One such program authorized the Defense Department to “provide support to foreign forces, irregular forces, groups or individuals engaged in supporting or facilitating authorized ongoing military operations by United States special operations forces to combat terrorism.”

According to the report, that “support” has been broadly — or, more accurately, too broadly — interpreted by the Pentagon. In practice, it has enabled the U.S. military to “develop and control proxy forces that fight on behalf of and sometimes alongside U.S. forces” and to use armed force to defend its local partners against adversaries (in what the Pentagon calls “collective self-defense”) regardless of whether those adversaries pose any threat to U.S. territory or persons.

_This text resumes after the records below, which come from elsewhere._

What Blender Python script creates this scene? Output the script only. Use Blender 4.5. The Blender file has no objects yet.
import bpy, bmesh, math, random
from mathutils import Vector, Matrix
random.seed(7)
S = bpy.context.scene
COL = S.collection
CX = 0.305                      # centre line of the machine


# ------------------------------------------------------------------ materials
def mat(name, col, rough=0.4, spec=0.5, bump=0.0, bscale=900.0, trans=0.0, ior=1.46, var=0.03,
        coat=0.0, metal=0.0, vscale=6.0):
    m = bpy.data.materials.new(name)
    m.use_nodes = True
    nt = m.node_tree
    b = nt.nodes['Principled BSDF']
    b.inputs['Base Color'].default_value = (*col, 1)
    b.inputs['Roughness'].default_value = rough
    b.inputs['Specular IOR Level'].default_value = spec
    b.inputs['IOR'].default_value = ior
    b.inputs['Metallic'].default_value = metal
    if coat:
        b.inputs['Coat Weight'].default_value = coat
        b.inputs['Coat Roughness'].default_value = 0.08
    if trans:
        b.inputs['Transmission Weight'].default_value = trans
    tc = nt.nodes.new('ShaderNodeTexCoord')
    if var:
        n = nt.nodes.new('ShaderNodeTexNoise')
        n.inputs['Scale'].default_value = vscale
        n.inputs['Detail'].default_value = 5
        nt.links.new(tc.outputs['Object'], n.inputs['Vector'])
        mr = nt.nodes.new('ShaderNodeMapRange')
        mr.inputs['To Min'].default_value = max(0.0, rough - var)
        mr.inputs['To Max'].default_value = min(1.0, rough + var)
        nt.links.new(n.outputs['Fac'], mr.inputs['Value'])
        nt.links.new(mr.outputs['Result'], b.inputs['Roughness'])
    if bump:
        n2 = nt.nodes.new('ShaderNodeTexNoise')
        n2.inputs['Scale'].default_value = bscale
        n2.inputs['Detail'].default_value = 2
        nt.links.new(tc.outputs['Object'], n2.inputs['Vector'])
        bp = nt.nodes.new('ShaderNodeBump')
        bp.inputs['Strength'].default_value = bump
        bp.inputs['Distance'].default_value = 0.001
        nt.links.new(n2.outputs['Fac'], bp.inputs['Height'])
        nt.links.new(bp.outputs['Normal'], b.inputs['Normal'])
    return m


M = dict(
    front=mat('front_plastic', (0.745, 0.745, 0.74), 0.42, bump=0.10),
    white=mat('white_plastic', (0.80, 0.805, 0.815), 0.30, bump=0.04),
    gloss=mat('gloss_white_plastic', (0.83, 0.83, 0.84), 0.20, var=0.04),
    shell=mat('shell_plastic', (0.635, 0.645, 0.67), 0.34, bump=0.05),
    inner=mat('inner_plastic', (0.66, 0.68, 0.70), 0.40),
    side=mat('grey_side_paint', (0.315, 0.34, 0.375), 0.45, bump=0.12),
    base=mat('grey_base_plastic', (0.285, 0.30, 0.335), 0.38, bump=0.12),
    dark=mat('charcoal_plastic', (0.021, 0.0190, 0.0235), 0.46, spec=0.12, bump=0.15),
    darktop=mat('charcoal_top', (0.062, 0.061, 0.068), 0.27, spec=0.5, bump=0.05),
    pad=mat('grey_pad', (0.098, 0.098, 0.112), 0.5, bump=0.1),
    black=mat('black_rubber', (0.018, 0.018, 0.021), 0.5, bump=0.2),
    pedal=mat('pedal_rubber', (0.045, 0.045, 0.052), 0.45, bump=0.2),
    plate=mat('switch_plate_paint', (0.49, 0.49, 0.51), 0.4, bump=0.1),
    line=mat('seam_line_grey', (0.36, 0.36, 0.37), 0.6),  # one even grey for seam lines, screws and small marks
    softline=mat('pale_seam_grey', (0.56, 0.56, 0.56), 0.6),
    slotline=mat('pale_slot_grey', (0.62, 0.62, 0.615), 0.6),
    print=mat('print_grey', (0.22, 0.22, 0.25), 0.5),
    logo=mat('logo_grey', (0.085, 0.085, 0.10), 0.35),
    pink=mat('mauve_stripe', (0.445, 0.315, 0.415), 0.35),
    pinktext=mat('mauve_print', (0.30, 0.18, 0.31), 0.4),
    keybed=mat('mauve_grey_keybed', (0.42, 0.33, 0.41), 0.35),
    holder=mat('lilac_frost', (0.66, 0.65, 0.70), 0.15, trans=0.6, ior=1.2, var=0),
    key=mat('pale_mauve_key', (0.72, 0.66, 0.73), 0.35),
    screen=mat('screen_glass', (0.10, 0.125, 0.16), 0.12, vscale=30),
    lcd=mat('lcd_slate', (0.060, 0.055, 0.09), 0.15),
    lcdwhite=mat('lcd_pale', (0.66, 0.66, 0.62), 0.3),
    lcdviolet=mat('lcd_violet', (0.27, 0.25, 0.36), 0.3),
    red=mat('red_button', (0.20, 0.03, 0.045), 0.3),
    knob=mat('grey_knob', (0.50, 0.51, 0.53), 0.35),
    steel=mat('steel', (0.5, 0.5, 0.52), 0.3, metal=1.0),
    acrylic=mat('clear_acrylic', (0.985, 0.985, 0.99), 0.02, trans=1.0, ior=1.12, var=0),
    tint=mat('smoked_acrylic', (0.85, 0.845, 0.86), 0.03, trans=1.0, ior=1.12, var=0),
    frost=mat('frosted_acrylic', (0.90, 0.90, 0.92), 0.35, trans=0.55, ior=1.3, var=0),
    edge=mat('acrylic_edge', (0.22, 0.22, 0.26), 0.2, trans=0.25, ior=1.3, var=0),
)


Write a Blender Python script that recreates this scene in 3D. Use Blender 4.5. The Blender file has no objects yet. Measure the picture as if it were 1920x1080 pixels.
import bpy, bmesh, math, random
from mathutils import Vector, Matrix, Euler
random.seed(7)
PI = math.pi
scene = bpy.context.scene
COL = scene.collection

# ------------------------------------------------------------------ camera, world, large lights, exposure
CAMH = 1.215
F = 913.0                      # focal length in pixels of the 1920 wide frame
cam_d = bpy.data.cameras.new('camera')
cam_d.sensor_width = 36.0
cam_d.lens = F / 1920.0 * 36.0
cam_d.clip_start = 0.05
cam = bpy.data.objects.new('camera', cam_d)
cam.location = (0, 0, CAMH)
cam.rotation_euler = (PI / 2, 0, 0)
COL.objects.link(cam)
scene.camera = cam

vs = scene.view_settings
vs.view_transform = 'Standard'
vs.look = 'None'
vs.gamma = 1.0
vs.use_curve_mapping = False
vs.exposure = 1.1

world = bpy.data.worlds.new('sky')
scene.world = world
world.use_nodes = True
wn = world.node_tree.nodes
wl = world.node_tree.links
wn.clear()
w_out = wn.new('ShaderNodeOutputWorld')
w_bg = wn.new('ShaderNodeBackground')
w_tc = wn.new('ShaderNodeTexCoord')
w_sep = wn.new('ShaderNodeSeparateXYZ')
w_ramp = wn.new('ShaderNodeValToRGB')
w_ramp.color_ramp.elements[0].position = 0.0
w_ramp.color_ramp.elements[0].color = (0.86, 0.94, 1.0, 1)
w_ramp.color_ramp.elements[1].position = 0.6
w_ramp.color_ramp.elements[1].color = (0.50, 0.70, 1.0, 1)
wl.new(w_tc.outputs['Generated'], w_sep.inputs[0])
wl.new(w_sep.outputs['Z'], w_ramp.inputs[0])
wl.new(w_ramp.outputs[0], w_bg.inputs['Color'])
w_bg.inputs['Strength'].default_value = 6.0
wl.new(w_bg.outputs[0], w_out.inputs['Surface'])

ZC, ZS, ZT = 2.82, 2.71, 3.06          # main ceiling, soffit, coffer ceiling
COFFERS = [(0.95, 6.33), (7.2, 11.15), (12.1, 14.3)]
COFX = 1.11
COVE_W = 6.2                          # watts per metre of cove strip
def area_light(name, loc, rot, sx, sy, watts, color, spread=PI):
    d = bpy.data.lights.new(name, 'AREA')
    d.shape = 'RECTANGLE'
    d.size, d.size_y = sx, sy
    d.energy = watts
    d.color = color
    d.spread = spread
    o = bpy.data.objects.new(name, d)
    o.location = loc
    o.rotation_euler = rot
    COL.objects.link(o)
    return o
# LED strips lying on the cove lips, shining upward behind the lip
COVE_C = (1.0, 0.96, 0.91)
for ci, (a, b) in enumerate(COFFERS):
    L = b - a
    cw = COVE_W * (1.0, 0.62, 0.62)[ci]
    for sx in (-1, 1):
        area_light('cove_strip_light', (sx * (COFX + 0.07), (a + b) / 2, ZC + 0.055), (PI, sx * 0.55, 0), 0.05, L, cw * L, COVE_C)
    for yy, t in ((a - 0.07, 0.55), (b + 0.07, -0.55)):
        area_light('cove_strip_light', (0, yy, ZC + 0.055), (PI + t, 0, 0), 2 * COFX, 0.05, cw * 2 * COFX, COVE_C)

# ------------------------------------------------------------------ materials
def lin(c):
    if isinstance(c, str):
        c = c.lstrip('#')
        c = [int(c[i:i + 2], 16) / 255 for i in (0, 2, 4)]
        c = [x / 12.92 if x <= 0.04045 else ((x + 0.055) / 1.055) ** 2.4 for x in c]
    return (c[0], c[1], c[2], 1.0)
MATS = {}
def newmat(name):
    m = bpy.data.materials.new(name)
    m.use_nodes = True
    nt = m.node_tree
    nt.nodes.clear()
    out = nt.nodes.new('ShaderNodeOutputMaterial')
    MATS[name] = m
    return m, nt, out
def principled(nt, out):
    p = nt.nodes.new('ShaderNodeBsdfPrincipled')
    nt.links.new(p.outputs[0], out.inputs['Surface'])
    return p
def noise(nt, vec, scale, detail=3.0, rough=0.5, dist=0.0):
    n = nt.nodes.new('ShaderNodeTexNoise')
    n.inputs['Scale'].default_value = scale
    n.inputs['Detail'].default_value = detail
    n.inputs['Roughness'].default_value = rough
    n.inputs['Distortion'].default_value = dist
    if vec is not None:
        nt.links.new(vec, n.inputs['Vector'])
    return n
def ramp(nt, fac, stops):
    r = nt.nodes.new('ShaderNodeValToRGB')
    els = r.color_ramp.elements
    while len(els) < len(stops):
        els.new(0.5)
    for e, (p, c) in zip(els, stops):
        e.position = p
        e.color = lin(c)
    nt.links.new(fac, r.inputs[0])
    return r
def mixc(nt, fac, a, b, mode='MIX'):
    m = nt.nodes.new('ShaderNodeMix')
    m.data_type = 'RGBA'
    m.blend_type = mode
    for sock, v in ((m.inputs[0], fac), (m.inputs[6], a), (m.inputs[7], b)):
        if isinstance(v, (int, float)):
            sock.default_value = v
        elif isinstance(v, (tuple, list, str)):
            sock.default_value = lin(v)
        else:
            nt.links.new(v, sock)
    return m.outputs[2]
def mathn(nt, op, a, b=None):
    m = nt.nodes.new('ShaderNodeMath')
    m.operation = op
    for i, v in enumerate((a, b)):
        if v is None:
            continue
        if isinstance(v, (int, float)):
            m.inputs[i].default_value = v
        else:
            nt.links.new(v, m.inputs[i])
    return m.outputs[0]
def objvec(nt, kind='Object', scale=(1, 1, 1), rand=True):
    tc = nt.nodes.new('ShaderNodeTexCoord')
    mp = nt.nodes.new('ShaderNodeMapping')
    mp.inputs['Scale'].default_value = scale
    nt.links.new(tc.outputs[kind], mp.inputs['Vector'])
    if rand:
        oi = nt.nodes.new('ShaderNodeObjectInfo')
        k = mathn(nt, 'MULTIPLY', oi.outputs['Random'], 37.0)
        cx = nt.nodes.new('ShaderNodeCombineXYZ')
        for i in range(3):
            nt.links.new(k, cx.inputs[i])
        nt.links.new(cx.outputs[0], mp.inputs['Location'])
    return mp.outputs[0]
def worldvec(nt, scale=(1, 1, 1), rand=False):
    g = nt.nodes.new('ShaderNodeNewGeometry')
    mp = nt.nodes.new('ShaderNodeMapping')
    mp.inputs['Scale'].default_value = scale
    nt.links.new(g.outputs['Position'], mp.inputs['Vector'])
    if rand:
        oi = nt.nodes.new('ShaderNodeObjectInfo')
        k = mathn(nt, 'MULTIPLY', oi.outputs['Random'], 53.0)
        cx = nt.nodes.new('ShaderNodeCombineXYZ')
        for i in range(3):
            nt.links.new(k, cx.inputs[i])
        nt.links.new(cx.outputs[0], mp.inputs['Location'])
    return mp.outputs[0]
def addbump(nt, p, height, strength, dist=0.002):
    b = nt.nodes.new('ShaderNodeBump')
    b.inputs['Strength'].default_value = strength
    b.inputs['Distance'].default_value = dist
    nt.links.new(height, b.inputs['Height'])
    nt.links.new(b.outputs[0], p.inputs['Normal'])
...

“I’ve got guys in Kenya, Chad, Cameroon, Niger [and] Tunisia who are doing the same kind of things as the guys in Somalia, exposing themselves to the same kind of danger,” bragged Brigadier Gen. Donald Bolduc (ret.), who commanded U.S. special forces in Africa until 2017 and is currently running as a Republican for the U.S. Senate in New Hampshire. “We’ve had guys wounded in all the types of missions that we do.”

The report, which relies on published work by investigative reporters, interviews with knowledgeable officials and congressional staff, official documents and records, as well as the author’s legal analysis, identifies such countries as: Somalia, Cameroon, Afghanistan, Egypt, Iraq, Kenya, Lebanon, Libya, Mali, Mauritania, Niger, Niger, Nigeria, Syria, Tunisia, and Yemen.

But it stressed that the list is almost certainly not exhaustive.

Fifty countries, from Mexico to Peru in the west to Indonesia and the Philippines (where U.S. forces are known to have taken part in combat operation) in the east, and covering 22 countries in North and sub-Saharan Africa alone (not to mention Ukraine) had programs in place as of mid-2018, according to the report.

“Broadly speaking, the purpose of the authority is to take the Pentagon’s approach of creating and controlling partner forces and wield it against countries like China, Russia, Iran, and North Korea,” – according to the report.